San Diego Unified was one of 20 school districts across the country to win one of the pilot Learning-On-The-Go grants from the Federal Communication Commission.

Students at Innovation Middle School in Clairemont Mesa have been using netbooks for about two years. The school’s principal, Harlan Klein, said they’ve let students explore topics beyond the classroom.

“We see a number of students who go above and beyond because they are very, very interested that their projects have wings, they have legs," he said. "They’re going to be somehow broadcast over the internet or put onto platforms like iTunes and there’s a world-wide potential audience for what they produce.”

Eighth graders in Rick Selby's United States History class said the computers simplify getting their school work done.

“It’s easier than doing it on paper because you can just type it and typing is faster," said Tiffany Le, 13. "And turning in assignments is easier because you can email work to your teacher.”

Le's classmate Ashley Garrett said they also make homework more fun.

“It makes it a lot easier to do my work and it gives us more creative ability than if we were to do it on paper," she said. "We’ll have the opportunity to make a movie or we’ll be given the choice of what we want to do using an online application.”

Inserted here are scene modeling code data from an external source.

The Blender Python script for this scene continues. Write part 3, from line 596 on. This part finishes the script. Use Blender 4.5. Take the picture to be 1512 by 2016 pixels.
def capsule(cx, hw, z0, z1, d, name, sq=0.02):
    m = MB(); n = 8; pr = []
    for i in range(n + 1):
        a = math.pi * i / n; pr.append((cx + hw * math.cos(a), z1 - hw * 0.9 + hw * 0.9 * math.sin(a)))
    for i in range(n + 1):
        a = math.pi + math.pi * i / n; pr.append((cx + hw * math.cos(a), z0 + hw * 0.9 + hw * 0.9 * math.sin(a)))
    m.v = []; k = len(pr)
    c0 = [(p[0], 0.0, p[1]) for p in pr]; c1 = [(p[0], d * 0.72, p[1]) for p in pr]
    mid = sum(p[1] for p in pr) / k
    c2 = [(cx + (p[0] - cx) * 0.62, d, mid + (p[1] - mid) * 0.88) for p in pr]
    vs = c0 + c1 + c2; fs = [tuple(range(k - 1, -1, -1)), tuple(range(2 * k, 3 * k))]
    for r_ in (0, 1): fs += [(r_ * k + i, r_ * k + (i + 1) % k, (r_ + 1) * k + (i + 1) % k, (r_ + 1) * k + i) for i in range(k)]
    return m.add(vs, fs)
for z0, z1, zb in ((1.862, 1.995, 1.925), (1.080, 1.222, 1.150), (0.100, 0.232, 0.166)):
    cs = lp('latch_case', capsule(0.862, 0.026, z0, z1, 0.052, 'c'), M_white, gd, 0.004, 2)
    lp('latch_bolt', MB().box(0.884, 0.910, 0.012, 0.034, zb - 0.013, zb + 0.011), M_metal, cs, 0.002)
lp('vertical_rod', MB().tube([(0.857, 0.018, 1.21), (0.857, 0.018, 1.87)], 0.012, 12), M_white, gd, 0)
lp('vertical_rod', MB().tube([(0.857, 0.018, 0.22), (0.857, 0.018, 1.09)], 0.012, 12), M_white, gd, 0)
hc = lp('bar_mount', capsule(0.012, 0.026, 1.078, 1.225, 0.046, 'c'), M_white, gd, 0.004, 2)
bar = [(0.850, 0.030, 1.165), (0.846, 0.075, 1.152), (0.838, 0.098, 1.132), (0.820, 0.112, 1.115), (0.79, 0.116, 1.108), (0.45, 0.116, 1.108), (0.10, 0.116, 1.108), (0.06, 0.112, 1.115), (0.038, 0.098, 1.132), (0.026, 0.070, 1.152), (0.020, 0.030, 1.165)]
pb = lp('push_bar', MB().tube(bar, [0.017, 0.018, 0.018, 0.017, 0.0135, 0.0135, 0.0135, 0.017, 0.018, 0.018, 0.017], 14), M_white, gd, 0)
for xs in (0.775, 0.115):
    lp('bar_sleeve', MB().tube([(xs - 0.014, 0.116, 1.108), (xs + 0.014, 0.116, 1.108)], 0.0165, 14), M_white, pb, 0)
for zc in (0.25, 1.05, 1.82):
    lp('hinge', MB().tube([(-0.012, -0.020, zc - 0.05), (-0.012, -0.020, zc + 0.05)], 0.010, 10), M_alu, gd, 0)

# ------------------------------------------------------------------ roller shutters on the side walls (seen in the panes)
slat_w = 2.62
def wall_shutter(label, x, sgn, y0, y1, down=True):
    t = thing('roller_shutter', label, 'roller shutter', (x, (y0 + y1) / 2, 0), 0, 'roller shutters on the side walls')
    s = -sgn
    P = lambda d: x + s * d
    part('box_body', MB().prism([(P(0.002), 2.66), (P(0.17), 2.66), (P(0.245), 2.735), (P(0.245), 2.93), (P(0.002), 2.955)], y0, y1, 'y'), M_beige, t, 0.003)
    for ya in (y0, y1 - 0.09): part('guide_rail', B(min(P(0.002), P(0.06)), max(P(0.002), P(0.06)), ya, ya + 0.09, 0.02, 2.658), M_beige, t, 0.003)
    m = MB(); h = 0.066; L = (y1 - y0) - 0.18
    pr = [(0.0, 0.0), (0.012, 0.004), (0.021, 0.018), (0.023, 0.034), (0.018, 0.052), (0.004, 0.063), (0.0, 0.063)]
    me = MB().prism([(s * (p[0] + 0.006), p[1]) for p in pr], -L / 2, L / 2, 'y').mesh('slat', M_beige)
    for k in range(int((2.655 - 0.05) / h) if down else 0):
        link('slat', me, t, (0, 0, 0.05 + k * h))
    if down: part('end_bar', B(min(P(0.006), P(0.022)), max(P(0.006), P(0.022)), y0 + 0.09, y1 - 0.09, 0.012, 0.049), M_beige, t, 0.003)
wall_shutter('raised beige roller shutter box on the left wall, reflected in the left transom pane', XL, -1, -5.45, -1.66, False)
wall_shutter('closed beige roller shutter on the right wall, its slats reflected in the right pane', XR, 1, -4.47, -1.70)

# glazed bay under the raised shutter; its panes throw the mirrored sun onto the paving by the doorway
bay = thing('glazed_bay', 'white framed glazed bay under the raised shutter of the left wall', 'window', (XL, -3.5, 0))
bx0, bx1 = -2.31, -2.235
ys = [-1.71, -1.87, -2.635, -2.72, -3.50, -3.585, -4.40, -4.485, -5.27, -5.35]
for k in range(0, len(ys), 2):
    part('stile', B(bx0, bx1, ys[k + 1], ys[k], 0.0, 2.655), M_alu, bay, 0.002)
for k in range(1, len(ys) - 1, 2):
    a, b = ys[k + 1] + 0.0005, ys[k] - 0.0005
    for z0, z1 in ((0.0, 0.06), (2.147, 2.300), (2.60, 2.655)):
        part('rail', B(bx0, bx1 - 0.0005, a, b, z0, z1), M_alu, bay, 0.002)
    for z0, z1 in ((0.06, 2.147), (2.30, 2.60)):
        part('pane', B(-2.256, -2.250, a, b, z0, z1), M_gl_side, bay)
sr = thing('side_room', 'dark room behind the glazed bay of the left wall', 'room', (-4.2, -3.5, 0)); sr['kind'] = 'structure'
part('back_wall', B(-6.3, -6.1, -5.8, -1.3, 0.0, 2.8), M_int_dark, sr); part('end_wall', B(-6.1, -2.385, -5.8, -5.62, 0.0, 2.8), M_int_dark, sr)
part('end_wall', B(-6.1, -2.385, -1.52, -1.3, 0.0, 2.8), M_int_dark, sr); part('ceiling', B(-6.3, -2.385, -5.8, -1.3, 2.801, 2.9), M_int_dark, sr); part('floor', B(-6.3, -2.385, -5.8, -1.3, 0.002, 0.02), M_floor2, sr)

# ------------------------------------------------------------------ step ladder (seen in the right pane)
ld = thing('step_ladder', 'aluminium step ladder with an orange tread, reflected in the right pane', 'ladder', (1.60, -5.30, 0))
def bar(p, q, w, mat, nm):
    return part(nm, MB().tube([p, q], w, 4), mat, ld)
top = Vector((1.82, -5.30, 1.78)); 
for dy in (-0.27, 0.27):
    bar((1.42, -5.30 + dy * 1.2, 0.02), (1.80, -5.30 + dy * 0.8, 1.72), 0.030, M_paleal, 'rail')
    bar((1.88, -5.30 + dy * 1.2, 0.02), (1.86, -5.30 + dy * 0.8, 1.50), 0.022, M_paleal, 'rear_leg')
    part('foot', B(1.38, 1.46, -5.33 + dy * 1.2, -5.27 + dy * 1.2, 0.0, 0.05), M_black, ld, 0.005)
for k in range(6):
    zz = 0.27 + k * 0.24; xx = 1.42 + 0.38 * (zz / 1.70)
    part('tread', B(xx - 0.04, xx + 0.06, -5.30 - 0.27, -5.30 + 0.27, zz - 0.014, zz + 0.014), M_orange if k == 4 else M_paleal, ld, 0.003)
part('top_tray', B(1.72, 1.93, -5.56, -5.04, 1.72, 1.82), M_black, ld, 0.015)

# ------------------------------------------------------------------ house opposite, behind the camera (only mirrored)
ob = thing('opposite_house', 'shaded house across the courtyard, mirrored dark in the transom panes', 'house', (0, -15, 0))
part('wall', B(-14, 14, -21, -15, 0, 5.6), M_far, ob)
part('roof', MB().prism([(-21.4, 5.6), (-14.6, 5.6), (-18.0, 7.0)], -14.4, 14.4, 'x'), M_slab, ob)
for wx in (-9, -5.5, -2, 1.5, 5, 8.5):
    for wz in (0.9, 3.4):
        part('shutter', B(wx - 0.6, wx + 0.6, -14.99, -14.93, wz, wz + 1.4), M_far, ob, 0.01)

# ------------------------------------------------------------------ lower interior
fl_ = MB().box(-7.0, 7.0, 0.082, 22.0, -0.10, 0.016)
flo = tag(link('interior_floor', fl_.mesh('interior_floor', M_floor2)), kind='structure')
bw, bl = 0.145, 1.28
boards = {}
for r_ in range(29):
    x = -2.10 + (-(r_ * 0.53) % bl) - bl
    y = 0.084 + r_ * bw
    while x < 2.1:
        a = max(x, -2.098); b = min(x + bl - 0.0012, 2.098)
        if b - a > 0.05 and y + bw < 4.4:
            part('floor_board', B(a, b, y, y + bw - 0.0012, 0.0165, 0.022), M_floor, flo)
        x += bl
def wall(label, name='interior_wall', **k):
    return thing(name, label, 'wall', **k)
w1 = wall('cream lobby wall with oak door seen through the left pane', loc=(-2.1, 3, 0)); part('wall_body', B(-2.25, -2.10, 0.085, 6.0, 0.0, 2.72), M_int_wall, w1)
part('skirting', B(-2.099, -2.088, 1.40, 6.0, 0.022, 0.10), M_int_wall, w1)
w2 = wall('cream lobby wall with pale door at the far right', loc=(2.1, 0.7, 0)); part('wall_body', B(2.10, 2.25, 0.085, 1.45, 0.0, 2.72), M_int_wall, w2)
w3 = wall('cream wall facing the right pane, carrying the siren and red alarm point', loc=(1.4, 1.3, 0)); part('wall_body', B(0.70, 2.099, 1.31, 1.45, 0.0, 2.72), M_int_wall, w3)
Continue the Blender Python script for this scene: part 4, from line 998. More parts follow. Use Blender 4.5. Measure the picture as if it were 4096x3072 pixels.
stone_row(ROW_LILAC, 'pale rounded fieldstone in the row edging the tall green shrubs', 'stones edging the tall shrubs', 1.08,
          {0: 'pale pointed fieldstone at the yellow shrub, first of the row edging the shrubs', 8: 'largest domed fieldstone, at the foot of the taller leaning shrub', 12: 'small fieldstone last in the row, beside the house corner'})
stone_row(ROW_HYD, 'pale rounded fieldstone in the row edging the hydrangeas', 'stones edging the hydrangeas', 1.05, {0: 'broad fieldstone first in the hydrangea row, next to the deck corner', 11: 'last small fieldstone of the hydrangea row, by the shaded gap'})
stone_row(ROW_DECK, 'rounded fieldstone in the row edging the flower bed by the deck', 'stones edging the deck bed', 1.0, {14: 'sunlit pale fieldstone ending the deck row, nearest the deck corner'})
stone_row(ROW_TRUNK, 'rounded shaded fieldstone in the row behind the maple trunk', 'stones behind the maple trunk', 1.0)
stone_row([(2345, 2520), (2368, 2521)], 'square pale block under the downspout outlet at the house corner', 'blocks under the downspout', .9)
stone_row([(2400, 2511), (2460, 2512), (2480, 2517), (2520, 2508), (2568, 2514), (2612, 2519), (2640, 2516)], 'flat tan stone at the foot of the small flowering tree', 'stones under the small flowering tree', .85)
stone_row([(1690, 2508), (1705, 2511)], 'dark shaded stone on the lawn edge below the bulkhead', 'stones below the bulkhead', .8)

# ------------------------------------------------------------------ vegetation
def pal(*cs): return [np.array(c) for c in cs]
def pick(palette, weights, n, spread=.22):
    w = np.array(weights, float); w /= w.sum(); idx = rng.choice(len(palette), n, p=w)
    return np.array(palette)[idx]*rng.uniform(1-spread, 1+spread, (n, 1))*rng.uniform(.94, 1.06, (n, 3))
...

The computers also take a step toward closing the digital divide by providing internet access to students who would otherwise not have it at home, said Darryl LaGace, the district's chief information and technology officer.

He estimated about one-third of San Diego Unified students don't have internet access or a computer at home.

The nine middle schools that will be part of the netbook program expansion are Millennial Tech in Emerald Hills, Dana in Point Loma, Knox in Lincoln Park, Lewis in Allied Gardens, Longfellow in Clairemont Mesa, Mann in City Heights, Pershing in San Carlos, Wilson in Mid-City and Montgomery in Clairemont Mesa.